===== DATASET CONTENT =====
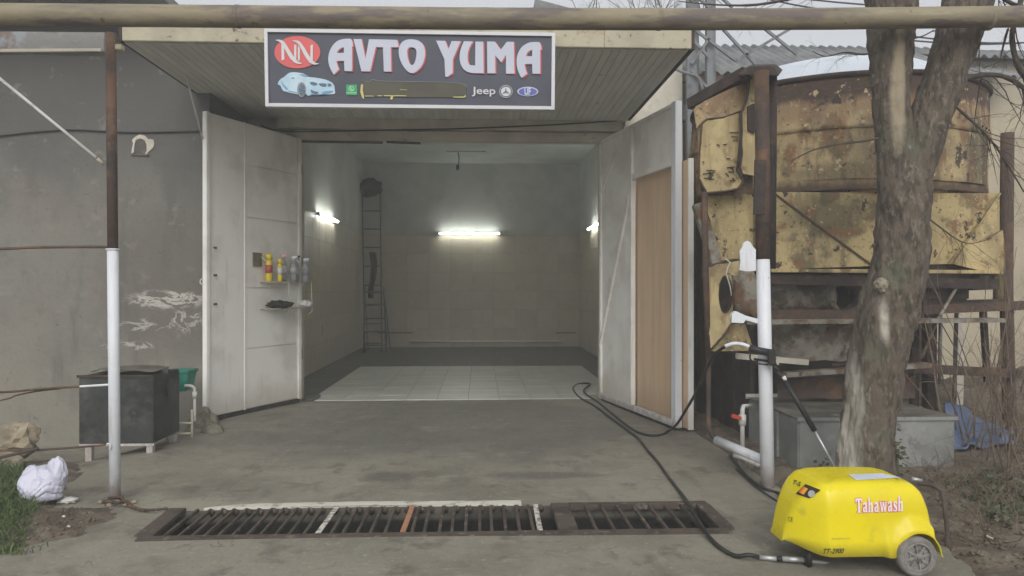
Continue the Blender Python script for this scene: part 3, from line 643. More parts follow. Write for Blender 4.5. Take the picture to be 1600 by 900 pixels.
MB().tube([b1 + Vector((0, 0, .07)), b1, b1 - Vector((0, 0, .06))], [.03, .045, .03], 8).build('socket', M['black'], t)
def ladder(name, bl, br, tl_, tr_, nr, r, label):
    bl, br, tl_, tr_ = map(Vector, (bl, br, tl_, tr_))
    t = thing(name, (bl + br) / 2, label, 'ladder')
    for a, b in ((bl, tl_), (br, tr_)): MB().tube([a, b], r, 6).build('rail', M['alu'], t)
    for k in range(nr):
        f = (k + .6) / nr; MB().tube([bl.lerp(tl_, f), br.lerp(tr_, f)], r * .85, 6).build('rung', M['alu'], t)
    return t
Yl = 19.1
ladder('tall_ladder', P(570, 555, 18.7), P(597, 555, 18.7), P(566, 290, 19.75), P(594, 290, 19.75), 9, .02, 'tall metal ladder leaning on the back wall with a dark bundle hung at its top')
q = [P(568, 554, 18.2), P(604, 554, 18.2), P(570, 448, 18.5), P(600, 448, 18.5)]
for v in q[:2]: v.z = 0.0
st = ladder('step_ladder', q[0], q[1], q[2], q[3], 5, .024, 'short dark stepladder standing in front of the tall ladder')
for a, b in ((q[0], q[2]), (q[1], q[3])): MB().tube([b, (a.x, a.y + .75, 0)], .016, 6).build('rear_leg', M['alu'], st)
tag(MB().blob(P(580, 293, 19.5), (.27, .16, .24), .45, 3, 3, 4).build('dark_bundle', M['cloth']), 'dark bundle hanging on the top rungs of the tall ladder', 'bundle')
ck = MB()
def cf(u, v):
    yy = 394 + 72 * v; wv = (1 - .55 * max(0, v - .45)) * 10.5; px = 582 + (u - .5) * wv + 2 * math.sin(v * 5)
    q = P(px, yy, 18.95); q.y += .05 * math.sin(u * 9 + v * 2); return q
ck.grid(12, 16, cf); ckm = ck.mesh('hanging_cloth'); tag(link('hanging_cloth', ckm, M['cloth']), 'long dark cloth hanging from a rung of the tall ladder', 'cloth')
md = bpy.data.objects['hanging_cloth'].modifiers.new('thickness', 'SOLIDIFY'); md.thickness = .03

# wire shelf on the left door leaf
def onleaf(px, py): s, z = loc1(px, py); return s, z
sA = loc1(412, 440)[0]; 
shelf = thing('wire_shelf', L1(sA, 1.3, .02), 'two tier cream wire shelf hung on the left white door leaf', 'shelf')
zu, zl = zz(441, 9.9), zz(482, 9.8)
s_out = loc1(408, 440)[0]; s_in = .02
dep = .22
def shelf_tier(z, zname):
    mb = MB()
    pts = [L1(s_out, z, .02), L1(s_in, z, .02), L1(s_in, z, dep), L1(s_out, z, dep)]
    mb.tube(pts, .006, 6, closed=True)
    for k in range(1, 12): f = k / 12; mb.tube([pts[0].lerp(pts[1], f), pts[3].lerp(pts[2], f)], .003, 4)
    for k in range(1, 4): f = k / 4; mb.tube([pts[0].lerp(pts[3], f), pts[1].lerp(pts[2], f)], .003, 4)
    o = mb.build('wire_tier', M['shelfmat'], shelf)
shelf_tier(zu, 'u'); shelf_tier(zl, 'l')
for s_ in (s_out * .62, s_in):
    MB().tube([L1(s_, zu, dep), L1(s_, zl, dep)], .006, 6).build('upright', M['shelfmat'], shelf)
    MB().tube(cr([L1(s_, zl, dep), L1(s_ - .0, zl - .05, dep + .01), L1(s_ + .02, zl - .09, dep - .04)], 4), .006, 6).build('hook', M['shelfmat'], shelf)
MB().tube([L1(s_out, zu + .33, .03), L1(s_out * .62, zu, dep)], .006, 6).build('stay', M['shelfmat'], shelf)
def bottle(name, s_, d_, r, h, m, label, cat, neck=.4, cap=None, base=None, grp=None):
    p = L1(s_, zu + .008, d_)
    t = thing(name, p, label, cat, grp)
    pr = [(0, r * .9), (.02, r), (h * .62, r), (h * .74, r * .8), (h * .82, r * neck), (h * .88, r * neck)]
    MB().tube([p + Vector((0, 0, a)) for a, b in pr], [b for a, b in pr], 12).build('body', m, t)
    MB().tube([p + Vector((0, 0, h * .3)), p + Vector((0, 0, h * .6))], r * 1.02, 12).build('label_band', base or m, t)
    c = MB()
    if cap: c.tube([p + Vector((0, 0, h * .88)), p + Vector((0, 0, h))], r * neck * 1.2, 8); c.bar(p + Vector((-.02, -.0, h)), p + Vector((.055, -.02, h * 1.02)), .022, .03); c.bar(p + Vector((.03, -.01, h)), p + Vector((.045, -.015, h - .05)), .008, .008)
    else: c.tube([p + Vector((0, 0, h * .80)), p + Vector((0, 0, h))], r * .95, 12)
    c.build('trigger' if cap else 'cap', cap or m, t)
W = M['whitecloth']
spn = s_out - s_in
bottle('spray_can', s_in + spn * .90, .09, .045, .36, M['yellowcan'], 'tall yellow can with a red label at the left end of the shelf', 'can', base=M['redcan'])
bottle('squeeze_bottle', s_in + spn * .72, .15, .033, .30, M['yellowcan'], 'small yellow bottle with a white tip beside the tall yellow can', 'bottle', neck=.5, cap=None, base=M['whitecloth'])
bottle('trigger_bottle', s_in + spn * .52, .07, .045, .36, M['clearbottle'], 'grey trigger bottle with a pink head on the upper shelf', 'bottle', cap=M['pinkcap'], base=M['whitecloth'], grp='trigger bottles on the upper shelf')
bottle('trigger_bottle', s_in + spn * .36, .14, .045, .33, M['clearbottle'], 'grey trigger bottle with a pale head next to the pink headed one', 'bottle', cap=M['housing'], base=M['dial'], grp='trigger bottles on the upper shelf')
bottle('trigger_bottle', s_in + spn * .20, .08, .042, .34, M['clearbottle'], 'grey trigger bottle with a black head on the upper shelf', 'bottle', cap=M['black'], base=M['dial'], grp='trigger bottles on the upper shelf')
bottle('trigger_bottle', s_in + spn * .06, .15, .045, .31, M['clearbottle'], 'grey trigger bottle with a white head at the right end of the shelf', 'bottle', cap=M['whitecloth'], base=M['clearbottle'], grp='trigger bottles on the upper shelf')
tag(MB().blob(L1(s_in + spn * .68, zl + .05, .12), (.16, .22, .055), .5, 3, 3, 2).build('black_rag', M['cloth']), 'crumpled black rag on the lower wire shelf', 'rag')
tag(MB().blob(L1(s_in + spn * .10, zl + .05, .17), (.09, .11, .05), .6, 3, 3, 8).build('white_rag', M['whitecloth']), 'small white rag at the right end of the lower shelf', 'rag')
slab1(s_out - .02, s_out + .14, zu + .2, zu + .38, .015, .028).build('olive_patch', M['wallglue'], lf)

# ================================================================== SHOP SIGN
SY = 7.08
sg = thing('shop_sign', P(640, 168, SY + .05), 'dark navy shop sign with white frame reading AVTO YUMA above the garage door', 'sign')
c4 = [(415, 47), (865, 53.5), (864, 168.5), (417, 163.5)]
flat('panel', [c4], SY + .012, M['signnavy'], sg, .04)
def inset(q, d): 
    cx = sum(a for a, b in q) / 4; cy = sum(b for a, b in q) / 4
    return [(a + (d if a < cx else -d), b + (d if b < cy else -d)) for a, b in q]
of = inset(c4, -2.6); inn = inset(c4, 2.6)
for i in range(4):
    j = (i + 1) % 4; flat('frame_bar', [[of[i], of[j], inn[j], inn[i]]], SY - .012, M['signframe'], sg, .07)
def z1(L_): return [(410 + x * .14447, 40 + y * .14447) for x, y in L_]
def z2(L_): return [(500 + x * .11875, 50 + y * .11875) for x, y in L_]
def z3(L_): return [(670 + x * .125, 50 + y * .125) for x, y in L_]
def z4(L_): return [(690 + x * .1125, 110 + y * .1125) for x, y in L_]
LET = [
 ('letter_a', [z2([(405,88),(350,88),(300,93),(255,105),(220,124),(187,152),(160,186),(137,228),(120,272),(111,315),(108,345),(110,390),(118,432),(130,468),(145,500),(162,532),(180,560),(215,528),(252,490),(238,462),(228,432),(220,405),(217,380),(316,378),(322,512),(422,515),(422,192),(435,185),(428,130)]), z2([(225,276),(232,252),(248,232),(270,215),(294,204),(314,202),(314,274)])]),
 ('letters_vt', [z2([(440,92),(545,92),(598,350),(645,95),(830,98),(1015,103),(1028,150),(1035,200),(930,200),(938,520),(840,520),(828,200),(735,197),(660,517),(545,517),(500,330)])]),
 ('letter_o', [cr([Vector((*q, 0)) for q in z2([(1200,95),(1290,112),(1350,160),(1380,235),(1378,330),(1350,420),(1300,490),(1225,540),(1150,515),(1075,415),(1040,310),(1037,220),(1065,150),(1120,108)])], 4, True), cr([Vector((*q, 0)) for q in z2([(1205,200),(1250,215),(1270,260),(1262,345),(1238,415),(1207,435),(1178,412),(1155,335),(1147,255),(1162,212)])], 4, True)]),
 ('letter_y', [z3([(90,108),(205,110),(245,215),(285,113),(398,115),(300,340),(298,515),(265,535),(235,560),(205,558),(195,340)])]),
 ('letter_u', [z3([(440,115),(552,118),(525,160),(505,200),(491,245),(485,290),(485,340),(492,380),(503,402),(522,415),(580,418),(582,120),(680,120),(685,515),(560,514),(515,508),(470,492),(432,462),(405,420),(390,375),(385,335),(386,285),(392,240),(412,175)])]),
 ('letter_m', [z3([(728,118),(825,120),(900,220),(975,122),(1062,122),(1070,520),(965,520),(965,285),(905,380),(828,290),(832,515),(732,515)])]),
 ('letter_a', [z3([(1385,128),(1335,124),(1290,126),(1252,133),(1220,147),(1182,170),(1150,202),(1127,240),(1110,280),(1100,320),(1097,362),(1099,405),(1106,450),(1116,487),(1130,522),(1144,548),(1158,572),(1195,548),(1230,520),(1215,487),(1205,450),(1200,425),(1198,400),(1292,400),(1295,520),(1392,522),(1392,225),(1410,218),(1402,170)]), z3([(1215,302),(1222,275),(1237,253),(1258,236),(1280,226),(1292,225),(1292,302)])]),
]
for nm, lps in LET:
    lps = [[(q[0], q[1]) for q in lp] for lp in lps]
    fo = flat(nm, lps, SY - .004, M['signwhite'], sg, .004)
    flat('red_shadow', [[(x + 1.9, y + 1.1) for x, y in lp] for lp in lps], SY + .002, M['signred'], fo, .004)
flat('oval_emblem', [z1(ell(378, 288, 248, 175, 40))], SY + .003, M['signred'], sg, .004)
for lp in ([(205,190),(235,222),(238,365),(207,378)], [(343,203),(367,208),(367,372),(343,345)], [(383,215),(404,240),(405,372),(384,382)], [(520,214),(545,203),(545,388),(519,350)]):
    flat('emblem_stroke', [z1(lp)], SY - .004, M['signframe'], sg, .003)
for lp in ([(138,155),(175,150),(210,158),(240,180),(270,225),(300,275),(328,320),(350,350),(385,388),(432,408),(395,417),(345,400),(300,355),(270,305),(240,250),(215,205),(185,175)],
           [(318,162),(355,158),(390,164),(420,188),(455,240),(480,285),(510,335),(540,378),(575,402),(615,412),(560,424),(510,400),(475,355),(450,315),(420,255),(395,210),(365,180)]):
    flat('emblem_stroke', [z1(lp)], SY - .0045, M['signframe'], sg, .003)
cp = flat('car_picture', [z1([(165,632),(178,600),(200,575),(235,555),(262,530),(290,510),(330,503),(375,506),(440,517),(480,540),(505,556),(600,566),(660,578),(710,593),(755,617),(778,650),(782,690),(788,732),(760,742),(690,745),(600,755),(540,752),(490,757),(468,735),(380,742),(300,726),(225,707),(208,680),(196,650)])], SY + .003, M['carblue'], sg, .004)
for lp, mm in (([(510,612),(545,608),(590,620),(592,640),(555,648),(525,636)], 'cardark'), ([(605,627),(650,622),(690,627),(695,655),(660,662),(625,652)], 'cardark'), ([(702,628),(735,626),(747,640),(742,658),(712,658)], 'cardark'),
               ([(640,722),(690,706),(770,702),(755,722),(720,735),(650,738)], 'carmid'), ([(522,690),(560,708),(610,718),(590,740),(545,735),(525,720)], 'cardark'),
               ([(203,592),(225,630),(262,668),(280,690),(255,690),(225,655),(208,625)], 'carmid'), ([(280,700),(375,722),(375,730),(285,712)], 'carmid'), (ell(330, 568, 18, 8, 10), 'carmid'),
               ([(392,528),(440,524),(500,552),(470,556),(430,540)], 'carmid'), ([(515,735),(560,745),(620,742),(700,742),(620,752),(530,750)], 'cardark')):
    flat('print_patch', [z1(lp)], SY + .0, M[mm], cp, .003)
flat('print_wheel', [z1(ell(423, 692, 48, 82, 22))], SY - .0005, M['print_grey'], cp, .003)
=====
**WHAT NEEDS TO BE DONE:**
Look back over the material above and state how many lines hold the word "from". Write the number and nothing else.

**COMPLETE ANSWER:**
2